TASK DIRECTIONS:
Locate the word "this" in the entries below, then gather every line that holds it.

====

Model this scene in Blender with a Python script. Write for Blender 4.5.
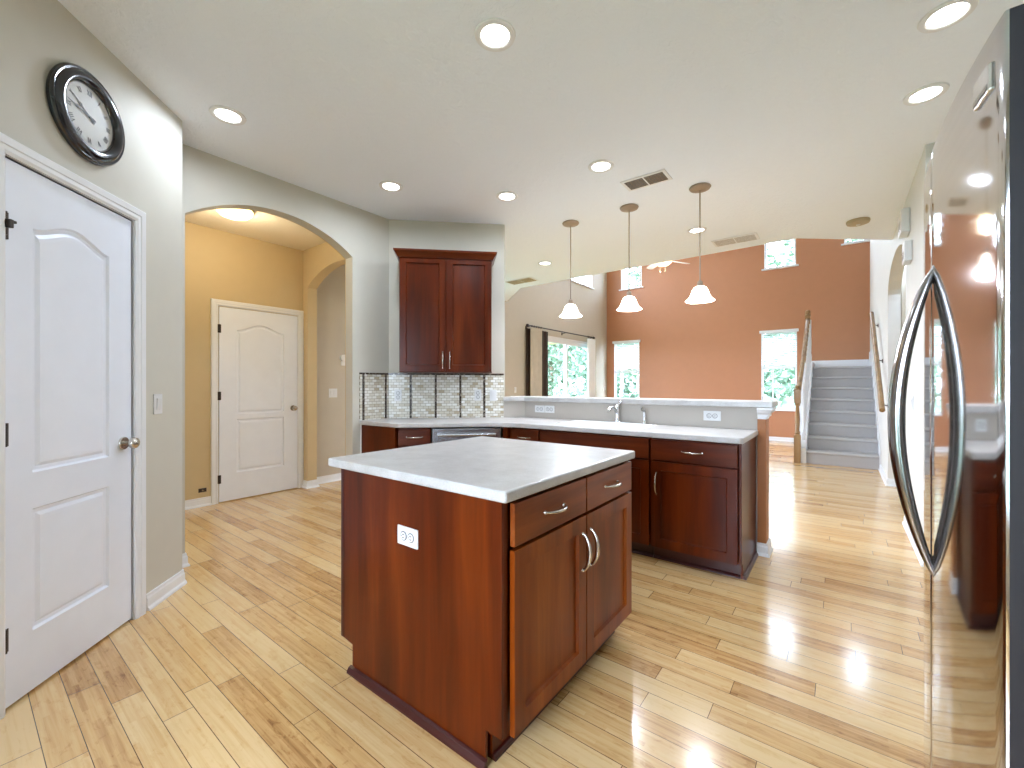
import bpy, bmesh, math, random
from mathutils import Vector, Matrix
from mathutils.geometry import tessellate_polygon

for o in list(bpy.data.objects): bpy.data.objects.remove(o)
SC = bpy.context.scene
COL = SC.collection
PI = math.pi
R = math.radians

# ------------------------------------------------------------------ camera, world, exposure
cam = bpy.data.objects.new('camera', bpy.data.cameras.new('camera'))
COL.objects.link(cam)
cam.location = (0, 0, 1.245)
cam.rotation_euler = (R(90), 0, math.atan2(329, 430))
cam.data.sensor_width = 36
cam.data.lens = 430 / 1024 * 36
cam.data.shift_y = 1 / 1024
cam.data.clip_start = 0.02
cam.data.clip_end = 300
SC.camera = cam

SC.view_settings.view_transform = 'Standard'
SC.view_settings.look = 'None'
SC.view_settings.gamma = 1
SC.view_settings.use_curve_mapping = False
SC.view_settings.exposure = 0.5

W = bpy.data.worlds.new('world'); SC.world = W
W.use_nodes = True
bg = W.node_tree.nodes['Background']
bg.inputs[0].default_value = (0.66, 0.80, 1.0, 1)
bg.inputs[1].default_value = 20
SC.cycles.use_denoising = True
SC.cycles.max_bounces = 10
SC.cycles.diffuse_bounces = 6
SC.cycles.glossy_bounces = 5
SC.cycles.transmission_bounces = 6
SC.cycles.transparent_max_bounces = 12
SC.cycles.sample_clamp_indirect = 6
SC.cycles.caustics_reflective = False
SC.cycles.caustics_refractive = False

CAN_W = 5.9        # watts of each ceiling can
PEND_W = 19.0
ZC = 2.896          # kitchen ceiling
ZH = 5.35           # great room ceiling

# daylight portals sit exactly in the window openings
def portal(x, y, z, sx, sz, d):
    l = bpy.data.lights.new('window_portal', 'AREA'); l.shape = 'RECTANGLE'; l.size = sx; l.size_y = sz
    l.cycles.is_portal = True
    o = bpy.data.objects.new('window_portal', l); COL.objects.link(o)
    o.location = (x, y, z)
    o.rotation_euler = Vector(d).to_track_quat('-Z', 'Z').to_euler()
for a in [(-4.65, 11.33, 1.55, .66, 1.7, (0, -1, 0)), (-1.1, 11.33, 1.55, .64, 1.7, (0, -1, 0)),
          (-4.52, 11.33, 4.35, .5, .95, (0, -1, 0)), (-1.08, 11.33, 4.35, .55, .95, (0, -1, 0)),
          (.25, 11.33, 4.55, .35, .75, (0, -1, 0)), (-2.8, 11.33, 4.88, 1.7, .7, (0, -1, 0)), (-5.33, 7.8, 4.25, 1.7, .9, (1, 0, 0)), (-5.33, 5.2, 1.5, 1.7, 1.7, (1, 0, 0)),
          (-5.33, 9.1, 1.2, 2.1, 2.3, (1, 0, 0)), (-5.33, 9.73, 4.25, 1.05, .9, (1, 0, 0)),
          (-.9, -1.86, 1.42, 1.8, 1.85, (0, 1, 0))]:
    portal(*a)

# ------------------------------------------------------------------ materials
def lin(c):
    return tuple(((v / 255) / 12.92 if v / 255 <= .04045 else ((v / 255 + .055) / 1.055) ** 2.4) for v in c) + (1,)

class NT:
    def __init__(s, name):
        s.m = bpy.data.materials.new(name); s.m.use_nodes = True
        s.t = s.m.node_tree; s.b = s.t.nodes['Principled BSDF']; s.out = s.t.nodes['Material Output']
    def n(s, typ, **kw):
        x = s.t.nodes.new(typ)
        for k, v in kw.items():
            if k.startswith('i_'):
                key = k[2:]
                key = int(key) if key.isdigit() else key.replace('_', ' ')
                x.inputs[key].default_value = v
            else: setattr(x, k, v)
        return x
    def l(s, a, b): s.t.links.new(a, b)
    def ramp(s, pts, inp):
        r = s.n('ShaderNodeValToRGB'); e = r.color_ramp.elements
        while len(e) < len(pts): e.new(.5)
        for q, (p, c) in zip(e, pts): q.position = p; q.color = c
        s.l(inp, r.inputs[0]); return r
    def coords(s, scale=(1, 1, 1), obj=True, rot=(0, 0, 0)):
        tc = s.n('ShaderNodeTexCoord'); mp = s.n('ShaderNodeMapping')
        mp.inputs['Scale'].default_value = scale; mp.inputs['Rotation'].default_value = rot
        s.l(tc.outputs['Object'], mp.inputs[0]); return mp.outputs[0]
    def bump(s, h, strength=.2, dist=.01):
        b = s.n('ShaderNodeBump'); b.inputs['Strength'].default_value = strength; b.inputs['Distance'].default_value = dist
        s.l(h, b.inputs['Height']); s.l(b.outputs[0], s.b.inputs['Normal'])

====

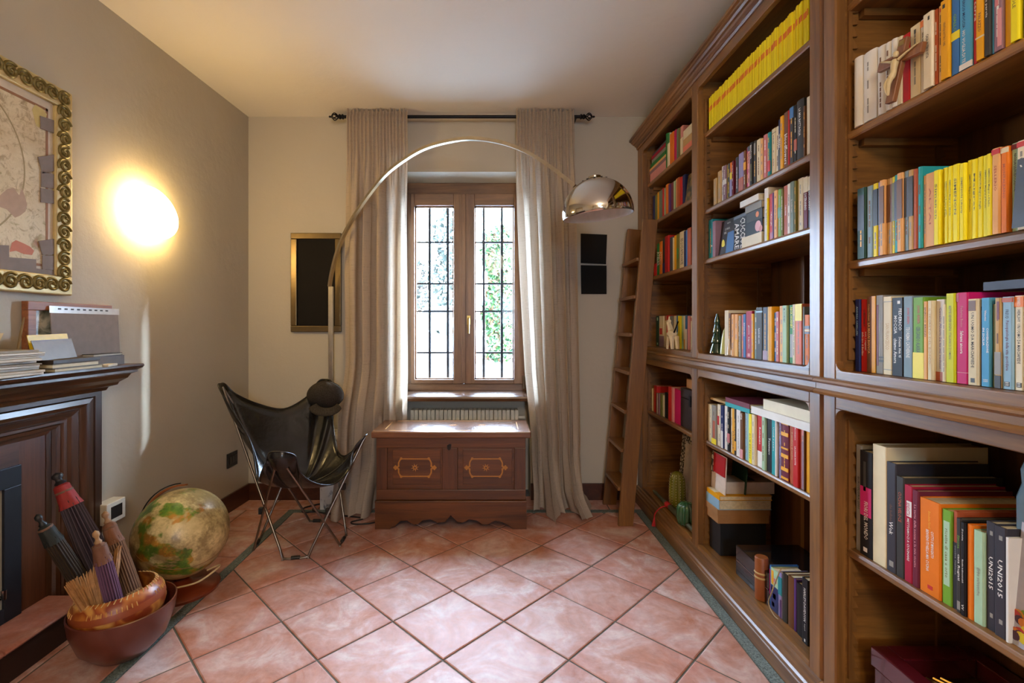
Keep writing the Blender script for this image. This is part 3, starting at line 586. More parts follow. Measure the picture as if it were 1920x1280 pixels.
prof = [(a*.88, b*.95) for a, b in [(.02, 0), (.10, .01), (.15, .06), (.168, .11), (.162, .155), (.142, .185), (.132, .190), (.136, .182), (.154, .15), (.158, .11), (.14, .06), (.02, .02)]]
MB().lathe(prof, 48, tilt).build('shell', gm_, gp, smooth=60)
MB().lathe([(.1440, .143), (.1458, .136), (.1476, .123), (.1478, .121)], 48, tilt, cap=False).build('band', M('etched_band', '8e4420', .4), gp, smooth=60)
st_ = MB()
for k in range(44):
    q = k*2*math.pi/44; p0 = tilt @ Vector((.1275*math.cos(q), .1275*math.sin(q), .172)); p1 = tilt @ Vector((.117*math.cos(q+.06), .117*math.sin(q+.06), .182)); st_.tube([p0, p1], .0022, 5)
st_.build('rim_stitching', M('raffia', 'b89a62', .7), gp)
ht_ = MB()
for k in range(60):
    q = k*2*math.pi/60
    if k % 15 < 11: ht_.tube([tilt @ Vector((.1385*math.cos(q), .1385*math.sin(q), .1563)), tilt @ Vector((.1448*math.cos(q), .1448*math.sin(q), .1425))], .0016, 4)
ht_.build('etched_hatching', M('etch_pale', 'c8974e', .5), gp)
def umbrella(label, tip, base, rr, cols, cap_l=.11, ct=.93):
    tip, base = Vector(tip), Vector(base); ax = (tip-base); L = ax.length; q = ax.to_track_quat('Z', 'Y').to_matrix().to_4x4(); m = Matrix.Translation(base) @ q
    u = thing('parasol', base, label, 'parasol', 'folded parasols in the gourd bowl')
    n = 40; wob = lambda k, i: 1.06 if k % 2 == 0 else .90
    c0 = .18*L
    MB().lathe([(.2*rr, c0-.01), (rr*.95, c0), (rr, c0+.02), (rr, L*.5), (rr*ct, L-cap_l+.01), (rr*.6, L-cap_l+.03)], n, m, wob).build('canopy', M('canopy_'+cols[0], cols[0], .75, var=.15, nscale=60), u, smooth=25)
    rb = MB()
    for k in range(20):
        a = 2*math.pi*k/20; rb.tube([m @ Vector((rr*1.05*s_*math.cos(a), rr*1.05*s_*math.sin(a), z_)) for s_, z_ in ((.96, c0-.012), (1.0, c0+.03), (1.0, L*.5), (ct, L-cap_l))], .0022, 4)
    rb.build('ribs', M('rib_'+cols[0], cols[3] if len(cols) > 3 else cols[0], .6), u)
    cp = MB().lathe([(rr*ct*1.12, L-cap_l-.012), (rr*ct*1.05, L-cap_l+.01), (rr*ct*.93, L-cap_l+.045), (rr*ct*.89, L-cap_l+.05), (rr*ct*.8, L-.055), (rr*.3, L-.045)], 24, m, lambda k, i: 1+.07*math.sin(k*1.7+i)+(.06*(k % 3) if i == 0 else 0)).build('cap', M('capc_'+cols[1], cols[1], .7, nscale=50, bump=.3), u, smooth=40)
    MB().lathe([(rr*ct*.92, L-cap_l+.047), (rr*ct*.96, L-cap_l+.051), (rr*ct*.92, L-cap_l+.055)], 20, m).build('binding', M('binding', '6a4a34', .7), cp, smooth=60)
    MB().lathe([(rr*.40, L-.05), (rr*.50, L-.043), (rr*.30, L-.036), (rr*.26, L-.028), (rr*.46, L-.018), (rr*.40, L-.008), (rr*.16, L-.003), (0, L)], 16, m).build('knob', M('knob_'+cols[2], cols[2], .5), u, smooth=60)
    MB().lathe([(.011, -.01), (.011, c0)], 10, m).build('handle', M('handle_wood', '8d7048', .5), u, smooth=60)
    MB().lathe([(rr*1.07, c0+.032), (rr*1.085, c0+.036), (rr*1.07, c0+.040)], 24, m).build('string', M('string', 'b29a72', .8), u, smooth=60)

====

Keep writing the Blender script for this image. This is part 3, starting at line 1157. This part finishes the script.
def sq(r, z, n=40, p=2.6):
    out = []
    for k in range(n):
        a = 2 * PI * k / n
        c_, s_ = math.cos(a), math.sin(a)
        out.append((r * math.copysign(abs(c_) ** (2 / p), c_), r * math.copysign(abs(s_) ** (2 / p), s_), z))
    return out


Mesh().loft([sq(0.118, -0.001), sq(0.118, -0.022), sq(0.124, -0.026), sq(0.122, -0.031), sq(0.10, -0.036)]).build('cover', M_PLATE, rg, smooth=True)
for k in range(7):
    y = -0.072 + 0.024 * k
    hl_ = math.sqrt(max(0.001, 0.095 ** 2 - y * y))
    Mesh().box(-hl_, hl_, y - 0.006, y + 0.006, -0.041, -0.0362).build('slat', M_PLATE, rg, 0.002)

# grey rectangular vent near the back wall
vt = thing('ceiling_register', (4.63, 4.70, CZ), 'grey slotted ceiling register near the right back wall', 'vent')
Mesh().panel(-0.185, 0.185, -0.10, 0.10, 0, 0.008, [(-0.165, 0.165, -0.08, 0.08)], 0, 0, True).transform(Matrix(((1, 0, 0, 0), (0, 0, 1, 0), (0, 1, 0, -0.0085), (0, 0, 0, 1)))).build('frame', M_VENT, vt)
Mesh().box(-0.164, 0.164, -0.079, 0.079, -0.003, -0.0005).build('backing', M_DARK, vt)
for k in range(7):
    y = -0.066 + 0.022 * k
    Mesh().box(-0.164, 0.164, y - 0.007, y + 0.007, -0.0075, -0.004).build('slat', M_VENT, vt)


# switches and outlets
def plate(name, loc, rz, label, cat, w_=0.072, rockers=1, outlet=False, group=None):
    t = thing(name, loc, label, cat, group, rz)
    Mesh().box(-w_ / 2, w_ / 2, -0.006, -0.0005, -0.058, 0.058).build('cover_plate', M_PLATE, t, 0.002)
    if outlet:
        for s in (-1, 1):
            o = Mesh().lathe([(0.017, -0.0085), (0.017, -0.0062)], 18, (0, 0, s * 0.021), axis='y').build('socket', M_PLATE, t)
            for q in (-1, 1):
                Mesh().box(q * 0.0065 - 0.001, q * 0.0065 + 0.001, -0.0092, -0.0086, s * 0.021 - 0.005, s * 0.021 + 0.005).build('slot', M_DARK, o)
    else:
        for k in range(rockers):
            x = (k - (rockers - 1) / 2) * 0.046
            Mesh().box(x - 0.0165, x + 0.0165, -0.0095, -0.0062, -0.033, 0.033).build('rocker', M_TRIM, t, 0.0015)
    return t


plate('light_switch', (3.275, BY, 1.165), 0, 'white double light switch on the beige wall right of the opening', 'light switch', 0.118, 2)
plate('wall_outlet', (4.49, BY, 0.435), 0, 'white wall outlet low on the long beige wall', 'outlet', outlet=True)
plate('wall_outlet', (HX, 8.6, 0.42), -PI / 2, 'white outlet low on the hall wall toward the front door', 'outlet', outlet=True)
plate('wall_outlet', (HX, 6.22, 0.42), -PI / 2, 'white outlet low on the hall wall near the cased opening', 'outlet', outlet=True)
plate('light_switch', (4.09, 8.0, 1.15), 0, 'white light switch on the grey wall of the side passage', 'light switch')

====

FINAL ANSWER:
Model this scene in Blender with a Python script. Write for Blender 4.5.
Keep writing the Blender script for this image. This is part 3, starting at line 586. More parts follow. Measure the picture as if it were 1920x1280 pixels.
Keep writing the Blender script for this image. This is part 3, starting at line 1157. This part finishes the script.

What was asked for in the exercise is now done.